Peygamber torunu ve Alinin oğlu Hüseyininyanındaki ailesiyle birlikte katliama uğraması; Araplardan çok Türkler ve Farslar arasında yankı bulmuştur.
Türk Aleviler, ayrıca yüreklerinde yaşatmışlar ve Muharrem ayının onuncu günü meydana gelen bu katliamda şehit olanlara saygılarını sunmak için Muharrem Orucu (Yası/Matem Ayı) tutmuşlardır.
Tutulan bu matem orucunun bir adı da Aşur orucudur. Çünkü; 10 Muharremin bu kadar sevilmesi ve kutsallaştırılması; Türk tarihi açısından aydınlatılması gereken bir konudur.
Hemen belirtelim ki, Türk milleti; kendi kaderiyle İmam Hüseyinin kaderini aynı görmüş, böylece İmam Hüseyini içselleştirmiştir. Bunun çok somut sebepleri vardır:
İmam Hüseyini Kerbelada katleden güç, Emevi devleti idi. Emeviler; bu olaylar durulduktan sonra ordularını Iran üzerinden Orta Asyaya soktular. Arap-Türk Savaşları bölümünde aktardığımız gibi; bu ordular cihat adı altında kutsallaştırdıklarını yağma ve yok etme politikalarını Türk illerinde acımasızca uyguladılar. Zenginliği yağmalanan, erkekleri katledilen, kadınları ve çocukları esir edilip Şama ve Arabistana götürülen Türkler; bu Arap emperyalizmine karşı direniş ideolojisi oluşturmak zorunluluğunu duydular. Böylece, Islam iklimi içinde kendi kendileriyle benzeşen İmam Ali ve İmam Hüseyinin kaderini keşfettiler.din adına sömürgeleştirme yürüten Emevilere karşı, Türkler direnmek için yine Islam sembollü bir kimlik çevresinde birleşme zorunluluğunu hissettiler. Bu da İmam Ali ailesi ve İmam Hüseyin kimliği oldu. Yeni koşullara uymak için Islam dinine giren Türkler; emperyalist Arap kimliğini temsil eden Emevi Sünniliği yerine Ali yandaşlığını (Alevilik) benimsediler.
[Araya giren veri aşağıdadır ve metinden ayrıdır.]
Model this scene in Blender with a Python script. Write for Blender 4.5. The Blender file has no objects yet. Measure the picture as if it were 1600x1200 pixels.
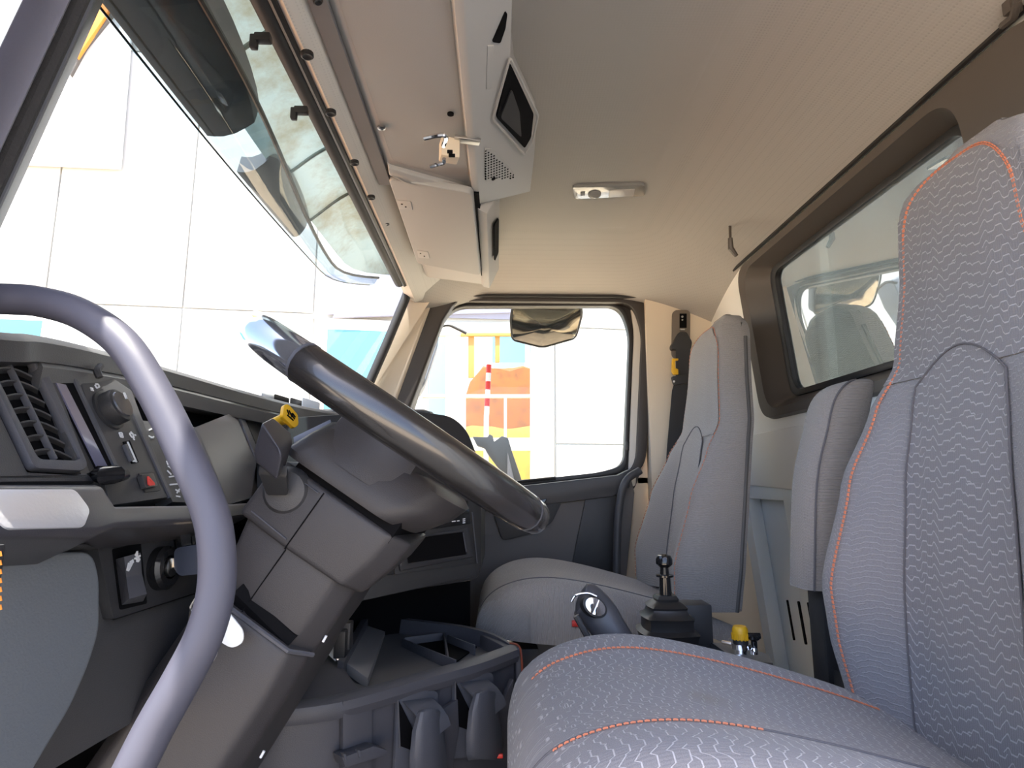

Bu konuda dayanaklarını güçlendirmek için de Hüseyni bir direniş ve mücadele sembolüne çevirip kendilerinkileştirdiler.
Bu yüzden Türkler; Islam çemberine girerken Alevi kimlikli bir Islam anlayışını benimseyerek ve hatta yaratarak girdiler. Şehirlerdeki Türkler; yönetim ideolojisi olan geleneksel Sünniliği öne çıkartırlarken; kırsal kesimdekiler ve göçebeler ise İmam Ali ve İmam Hüseyin çevresinde ördükleri kendi kültürleri ile bağımsız ve şeriat dışı bir Islam oluşturdular.
Aynı olay, Arap sömürgeciliğinin yağmaladığı Fars illerinde de az çok bu biçimde şekillendi.
Bu nedenle İmam Hüseyin; Emevilerin “Mevali/Köle” ilan ettiği Türk ve Fars ikliminde kurtuluş sembolü ve dayanılacak manevi güç olarak sevilmiş, yüceltilmiştir.
Onun macarasına katılmak, kaderine ortak olmak, aslında Türk milletinin kendi tarihinin bu dönemine dönmesi ve Arap sömürgeciliğine karşı çıkması demektir.
Bu haliyle de İmam Hüseyin; artık Türk halkının bir parçası ve kahramanıdır.
Anadolu Alevileri; İmam Hüseyin sevgisiyle; aslında ıste bu tarihi gerçeklere kuvvetli bir vurgu yapmaktadır. İçimizdeki İmam Hüseyin sevgisi, özgürlük aşkımızın çok uzaklardan yankıyan bir ışığıdır.